Powell hailed the performance of second rower Junior Moors, who scored two of the Tigers’ eight tries, while Greg Eden, Jake Webster, James Clare, Mike McMeeken and Peter Mata’utia also touched down, with Paul McShane kicking six goals from seven attempts.

The win keeps alive Castleford’s chances of a home semi-final but Powell says he would not mind an away game as they set their sights on going one better than their runners-up spot in 2017.

“We’re ticking along nicely,” he said. “I don’t think it really matters whether we’re away or at home, if we continue in this form we’ll take some beating.

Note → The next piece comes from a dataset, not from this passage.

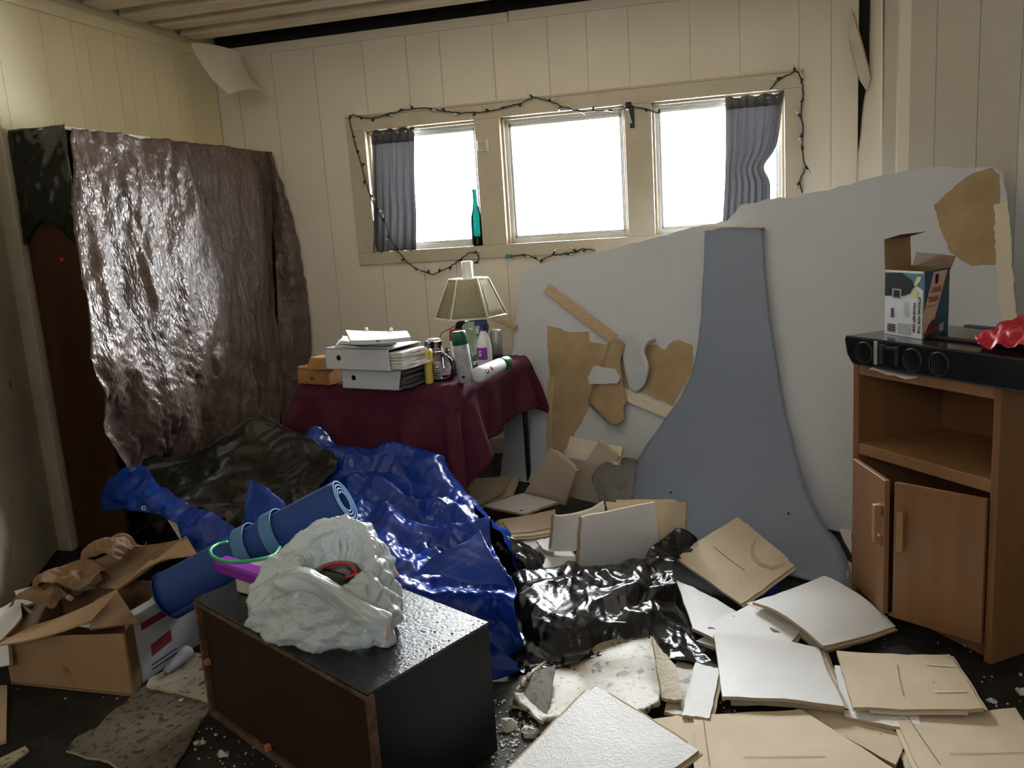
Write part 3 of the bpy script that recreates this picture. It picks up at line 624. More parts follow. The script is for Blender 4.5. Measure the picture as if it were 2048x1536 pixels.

“We feel we’ve got everything needed at the moment, we have to bring it all together on game night when it really matters.

Leroy Cudjoe missed the match at Cas but could be back next week

“I can see different bits of our game in each performance that are being pieced together. To me it’s the perfect set-up where we’re at.”

Powell welcomed back centre Greg Minikin and forward Jesse Sene-Lefao from injury and expects to have scrum-half Luke Gale back for the derby with Wakefield next week.

The England scrum-half recently made his comeback from a fractured kneecap and was left out against the Giants as a precaution.

“He shouldn’t have played last week,” Powell said. “He’s been out so long and we’ve been training pretty hard, he found it real difficult.